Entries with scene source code
▬▬▬▬▬▬▬▬▬▬
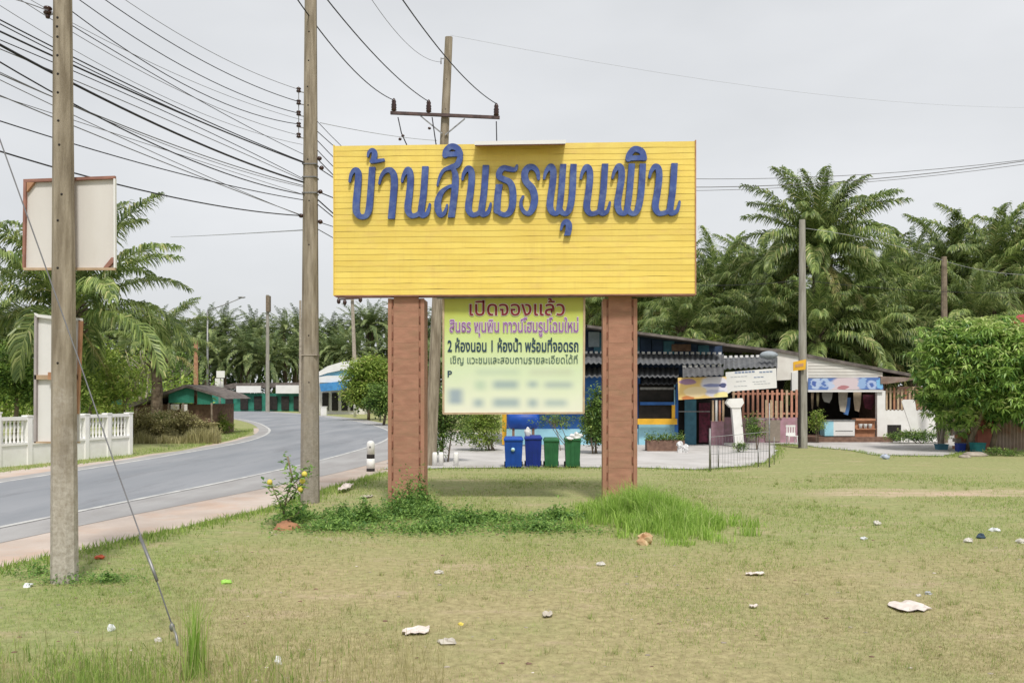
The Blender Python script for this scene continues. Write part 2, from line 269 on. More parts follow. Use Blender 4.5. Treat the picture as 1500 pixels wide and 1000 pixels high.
class MB:
    def __init__(s): s.v = []; s.f = []; s.m = []; s.sm = []; s.t = []
    def add(s, vs, fs, mi=0, smooth=False, tint=0.5):
        k = len(s.v); s.v += [tuple(p) for p in vs]; s.f += [tuple(i + k for i in f) for f in fs]
        s.m += [mi] * len(fs); s.sm += [smooth] * len(fs); s.t += [tint] * len(vs); return s
    def box(s, x0, x1, y0, y1, z0, z1, mi=0):
        return s.hexa([(x0, y0, z0), (x1, y0, z0), (x1, y1, z0), (x0, y1, z0), (x0, y0, z1), (x1, y0, z1), (x1, y1, z1), (x0, y1, z1)], mi)
    def hexa(s, p, mi=0):
        return s.add(p, [(0, 3, 2, 1), (4, 5, 6, 7), (0, 1, 5, 4), (1, 2, 6, 5), (2, 3, 7, 6), (3, 0, 4, 7)], mi)
    def obox(s, c, ax, ay, az, mi=0):   # centre and three half-axis vectors
        c, ax, ay, az = map(Vector, (c, ax, ay, az)); p = []
        for k in (-1, 1):
            for i, j in ((-1, -1), (1, -1), (1, 1), (-1, 1)): p.append(c + ax * i + ay * j + az * k)
        return s.hexa(p, mi)
    def bar(s, a, b, w, h, mi=0):
        a, b = Vector(a), Vector(b); d = b - a; u = d.cross(Vector((0, 0, 1)))
        if u.length < 1e-5: u = Vector((1, 0, 0))
        u.normalize(); n = u.cross(d).normalized()
        return s.obox((a + b) / 2, d / 2, u * w / 2, n * h / 2, mi)
    def pbox(s, px0, px1, py0, py1, d, dep=0.1, mi=0):
        a = P(px0, py1, d); b = P(px1, py0, d); return s.box(a.x, b.x, d, d + dep, a.z, b.z, mi)
    def ppoly(s, pts, d, dep=0.1, mi=0):       # outline in survey pixels (clockwise from top left), extruded away
        q = [P(x, y, d) for x, y in pts]; n = len(q); r = [p + Vector((0, dep, 0)) for p in q]
        fs = [tuple(range(n)), tuple(range(2 * n - 1, n - 1, -1))] + [(i, i + n, (i + 1) % n + n, (i + 1) % n) for i in range(n)]
        return s.add(q + r, fs, mi)
    def tube(s, pts, rad, n=8, mi=0, cap=True, smooth=True, tint=0.5):
        pts = [Vector(p) for p in pts]; k = len(pts)
        if not isinstance(rad, (list, tuple)): rad = [rad] * k
        vs = []; fs = []
        ref = Vector((0.0, 0.0, 1.0)) if abs((pts[-1] - pts[0]).normalized().z) < 0.9 else Vector((1, 0, 0))
        for i, p in enumerate(pts):
            d = (pts[min(i + 1, k - 1)] - pts[max(i - 1, 0)]).normalized(); u = d.cross(ref).normalized(); w = d.cross(u)
            for j in range(n):
                a = 2 * math.pi * j / n; vs.append(p + (u * math.cos(a) + w * math.sin(a)) * rad[i])
        for i in range(k - 1):
            for j in range(n): fs.append((i * n + j, i * n + (j + 1) % n, (i + 1) * n + (j + 1) % n, (i + 1) * n + j))
        if cap: fs.append(tuple(range(n - 1, -1, -1))); fs.append(tuple(range((k - 1) * n, k * n)))
        return s.add(vs, fs, mi, smooth, tint)
    def lathe(s, base, prof, n=12, mi=0, smooth=True):
        return s.tube([Vector(base) + Vector((0, 0, z + 1e-6 * i)) for i, (r, z) in enumerate(prof)], [max(r, 1e-3) for r, z in prof], n, mi, True, smooth)
    def blob(s, c, r, seg=8, rings=6, jit=0.1, mi=0, rnd=random):
        c = Vector(c); vs = []; fs = []
        for i in range(rings + 1):
            th = math.pi * i / rings
            for j in range(seg):
                ph = 2 * math.pi * j / seg; q = 1 + rnd.uniform(-jit, jit)
                vs.append(c + Vector((r[0] * math.sin(th) * math.cos(ph) * q, r[1] * math.sin(th) * math.sin(ph) * q, r[2] * math.cos(th) * q)))
        for i in range(rings):
            for j in range(seg): fs.append((i * seg + j, (i + 1) * seg + j, (i + 1) * seg + (j + 1) % seg, i * seg + (j + 1) % seg))
        return s.add(vs, fs, mi, True)
    def mesh(s, name, mats, off=Vector((0, 0, 0))):
        me = bpy.data.meshes.new(name); off = Vector(off)
        me.from_pydata([(x - off.x, y - off.y, z - off.z) for x, y, z in s.v], [], s.f)
        for m in (mats if isinstance(mats, (list, tuple)) else [mats]): me.materials.append(m)
        me.polygons.foreach_set('material_index', s.m); me.polygons.foreach_set('use_smooth', s.sm)
        a = me.attributes.new('tint', 'FLOAT', 'POINT'); a.data.foreach_set('value', s.t)
        me.update(); return me
    def build(s, name, mats, parent=None, label=None, cat=None, group=None, kind=None):
        xs, ys, zs = zip(*s.v)
        c = Vector(((min(xs) + max(xs)) / 2, (min(ys) + max(ys)) / 2, min(zs)))
        o = bpy.data.objects.new(name, s.mesh(name, mats, c)); C.objects.link(o)
        o.location = c - wloc(parent) if parent else c
        if parent: o.parent = parent
        return tag(o, label, cat, group, kind)

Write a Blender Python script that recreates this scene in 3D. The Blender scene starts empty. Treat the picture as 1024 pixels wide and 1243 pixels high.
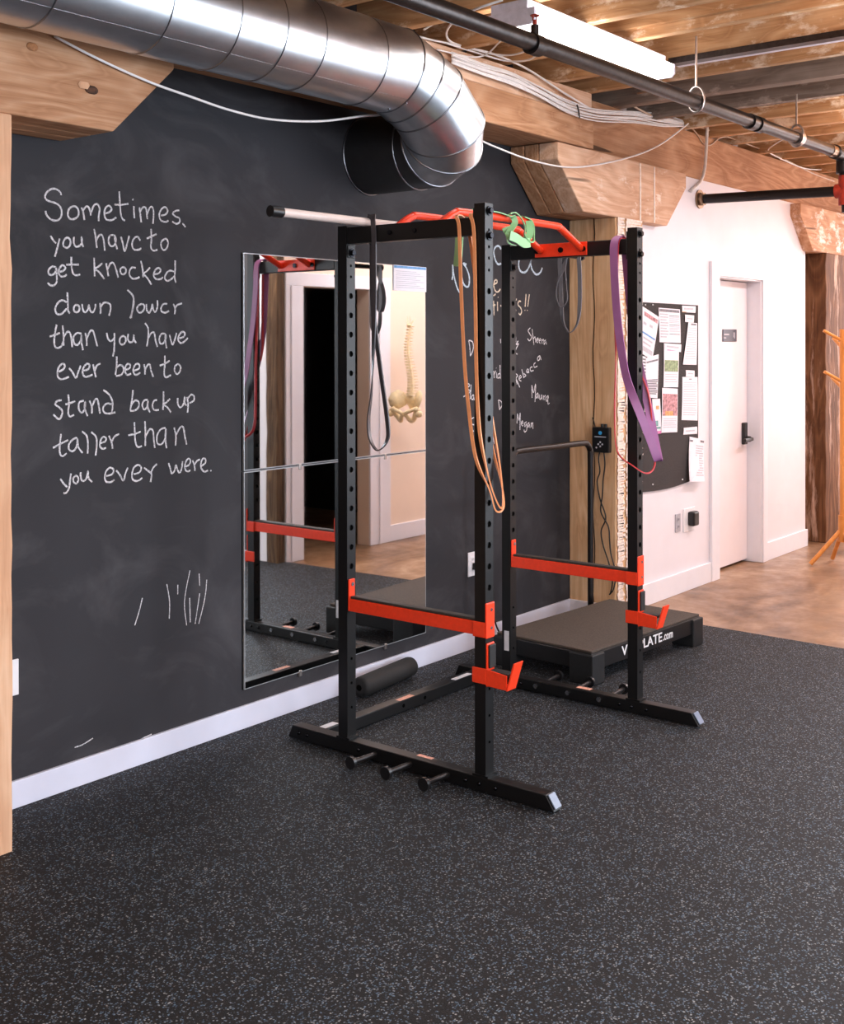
import bpy, bmesh, math, random
from mathutils import Vector, Matrix
random.seed(7)
S = bpy.context.scene
COL = S.collection
# ------------------------------------------------------------------ camera
W_PX, H_PX = 1024, 1243
F_PX, CY_PX, YAW, PITCH, ROLL = 1429.2886, 423.7505, 0.6678, -0.0047, -0.0014
CAM = Vector((0.0, -3.6247, 1.601))
_fw = Vector((math.cos(YAW) * math.cos(PITCH), math.sin(YAW) * math.cos(PITCH), math.sin(PITCH)))
_r0 = _fw.cross(Vector((0, 0, 1))).normalized()
_u0 = _r0.cross(_fw)
_R = _r0 * math.cos(ROLL) + _u0 * math.sin(ROLL)
_U = -_r0 * math.sin(ROLL) + _u0 * math.cos(ROLL)
cam_data = bpy.data.cameras.new('camera')
cam = bpy.data.objects.new('camera', cam_data)
COL.objects.link(cam)
m3 = Matrix((_R, _U, -_fw)).transposed()
cam.matrix_world = Matrix.Translation(CAM) @ m3.to_4x4()
cam_data.sensor_width = 36.0
cam_data.lens = F_PX * 36.0 / H_PX
cam_data.shift_y = (CY_PX - H_PX / 2) / H_PX
cam_data.clip_start = 0.05
S.camera = cam
# ------------------------------------------------------------------ view, world, lights
S.view_settings.view_transform = 'Standard'
S.view_settings.look = 'None'
S.view_settings.exposure = 0.35
S.view_settings.gamma = 1.0
S.view_settings.use_curve_mapping = False
world = bpy.data.worlds.new('world')
S.world = world
world.use_nodes = True
world.node_tree.nodes['Background'].inputs[0].default_value = (0.75, 0.85, 1.0, 1)
world.node_tree.nodes['Background'].inputs[1].default_value = 1.5


def area(name, loc, target, sx, sy, power, color):
    d = bpy.data.lights.new(name, 'AREA')
    d.shape = 'RECTANGLE'
    d.size, d.size_y = sx, sy
    d.energy = power
    d.color = color
    o = bpy.data.objects.new(name, d)
    COL.objects.link(o)
    o.location = loc
    o.rotation_euler = (Vector(target) - Vector(loc)).to_track_quat('-Z', 'Y').to_euler()
    return o


DAY = (0.80, 0.89, 1.0)
WARM = (1.0, 0.76, 0.58)
NEUT = (1.0, 0.88, 0.84)
WIN_X = (-1.9, 0.6, 3.1)                      # three windows in the wall behind the camera
for i, wx in enumerate(WIN_X):
    area('window_daylight', (wx, -8.02, 1.75), (wx, 0, 1.5), 1.7, 1.9, 105, DAY)
SIDE_Y = (-3.95, -5.75)                       # two windows in the side wall right of the camera
for i, wy in enumerate(SIDE_Y):
    area('side_window_daylight', (6.145, wy, 1.70), (2.5, wy, 1.5), 1.5, 2.0, 130, DAY)
LAMPS = [(-1.2, -2.6), (1.6, -5.2), (4.6, -5.2), (-1.2, -5.2), (1.6, -2.6), (5.2, -2.7)]   # unseen gym fluorescents, out of frame; last one added to brighten the joists
for i, (lx, ly) in enumerate(LAMPS):
    area('ceiling_lamp_light', (lx, ly, 2.78), (lx, ly, 0), 1.2, 0.2, 25, NEUT)
    area('ceiling_fill_uplight', (lx, ly, 2.80), (lx, ly, 4), 1.2, 0.2, 60 if lx > 5 else 26, NEUT)  # upward fill added to brighten the joists, not part of any lamp
HALL = [(7.2, -1.75), (9.0, -1.75), (10.9, -1.4)]                          # passage beyond the rack
for i, (lx, ly) in enumerate(HALL):
    area('passage_lamp_light', (lx, ly, 2.78), (lx, ly + 0.3, 0), 1.2, 0.2, 27, (0.98, 0.91, 0.95))
    area('passage_fill_uplight', (lx, ly, 2.80), (lx, ly, 4), 1.2, 0.2, 32, (1.0, 0.88, 0.82))  # unseen upward fill, added to lift the joists over the passage
area('end_window_light', (12.9, -1.4, 1.6), (9, -1.0, 1.3), 1.8, 1.9, 90, (0.97, 0.95, 1.0))

# ------------------------------------------------------------------ helpers


def at(px, py, ax, v):
    """point of the plane ax = v seen at pixel px, py of the photograph (used to survey positions)"""
    d = _fw + _R * ((px - 512) / F_PX) - _U * ((py - CY_PX) / F_PX)
    i = 'XYZ'.index(ax)
    t = (v - CAM[i]) / d[i]
    return CAM + d * t


def tag(o, label=None, cat=None, group=None, kind=None):
    if label: o['label'] = label
    if cat: o['category'] = cat
    if group: o['group'] = group
    if kind: o['kind'] = kind
    return o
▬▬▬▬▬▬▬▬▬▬
Scan the material above for the string "picture" and return the lines that hold it.

The Blender Python script for this scene continues. Write part 2, from line 269 on. More parts follow. Use Blender 4.5. Treat the picture as 1500 pixels wide and 1000 pixels high.
Write a Blender Python script that recreates this scene in 3D. The Blender scene starts empty. Treat the picture as 1024 pixels wide and 1243 pixels high.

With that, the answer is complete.